[齋藤実央]【欧州で移民排斥の極右政党台頭】~テロと経済状況悪化が背景に~
Japan In-depth / 2015年3月26日 7時0分
欧州諸国では、今年に入って起きたイスラム過激派による連続テロ事件を契機に、武装グループによるテロへの不安が高まり、(特にイスラム系)移民に対する排斥傾向が強まっている。それに伴い、各国で躍進しているのが、移民受け入れに異議を唱える極右政党だ。
たとえばフランスでは、反・欧州連合(EU)や移民排斥など極端な思想を掲げる極右政党、国民戦線(FN)。同党は、今月22日に行われたフランスの県議会議員選挙の第1回投票で、国民運動連合(UMP)を中心とした保守系政党連合に続く得票率(約25%)を獲得した。
イギリスで支持を伸ばしているのは、EUからの離脱と移民受け入れの凍結を主張する英国独立党(UKIP)。「他のEU諸国からの移民の増加により職を奪われた」ことに不満を覚える低所得層を中心に支持を集めている。英調査機関YouGovが今月21日に発表した世論調査結果によると、同党の支持率は労働党(32%)、保守党(29%)に続き第3位(18%)となっており、今年5月に行われる下院総選挙では獲得議席数を大幅に伸ばすのではないかと注目を集めている。
テロへの不安に加え、経済状況の悪化や失業率の増加など国民の不満が高まる中で、それらの受け皿となり極端なナショナリズムを打ち出す極右政党が各国で支持を広げるのは、自然な流れと言える。しかし、移民を不満のはけ口にするだけでは根本的な問題解決にはならない。以下、今後日本において移民受け入れについて議論される上でもヒントになり得る、欧州で現在進行中の三つの課題を挙げたい。

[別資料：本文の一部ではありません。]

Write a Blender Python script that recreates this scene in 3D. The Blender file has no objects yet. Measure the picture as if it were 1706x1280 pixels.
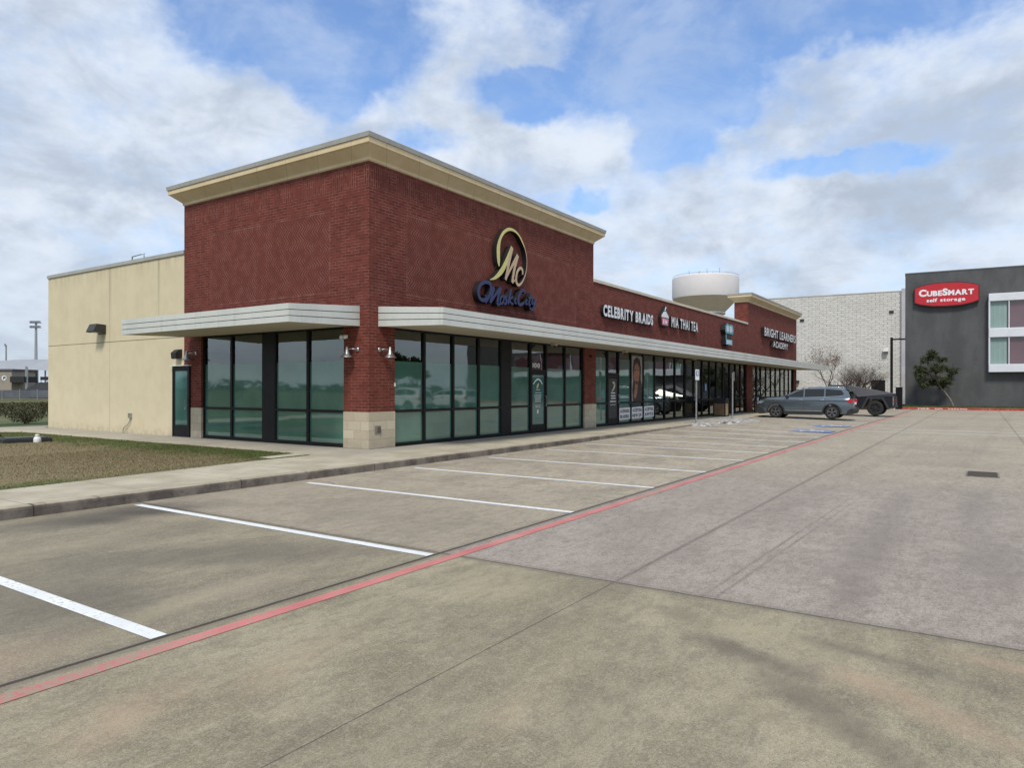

まず、「誰を市民(シティズン)と定義するのか」これまで市民とは、国家という枠組みの中で考えられてきた概念だが、グローバリゼーションの進展で人の移動が頻繁になっている今日において、「市民=国籍保持者」と一元的に捉えることは困難だ。たとえば、二重市民権(外国籍を持つ移民夫婦の間に生まれた子どもに、出生国の市民権も与えられる場合等)を持つ人々が増加し、またEUのように超国家的な市民権も創設されるなど、事態は複雑化している。市民/非市民の境界線は、どう引くべきだろうか?
次に、「どこまで市民権(シティズンシップ)を認めるのか」先に述べたとおり、多重市民権が発展し、市民という概念が複雑化している現在、「誰にどういった経済的・社会的・政治的権利が付与されるべきか」という問題が未解決のまま残されている。ここでは、誰もが普遍的に持っているとされる「人権」との関係も論点となる。日本における外国籍の人々への参政権付与をめぐる議論にも繋がるポイントだろう。
そして、「民族的・文化的マイノリティをどう社会に包摂(インクルージョン)していくのか」この課題は、多文化社会において重要であると同時に、複数のジレンマを含んでいる。たとえば、国家としての統一性を保持しつつ、マイノリティのアイデンティティ(たとえば母語など)を維持するためにどうバランスを取るべきか。また、彼らの権利を守るために、分離/統合どちらの教育プログラムが適当なのか(または中間策があるのか)など、欧州各国で模索が続けられている。
日本では、労働力確保という文脈で「移民受け入れ」が話題になることが多いが、上に挙げたとおり、シティズンシップ、社会的包摂という観点から整理されるべき課題は山積している。日本も近い将来直面するであろう移民問題に、欧州が今後どのようなアプローチを取っていくのか注視していきたい。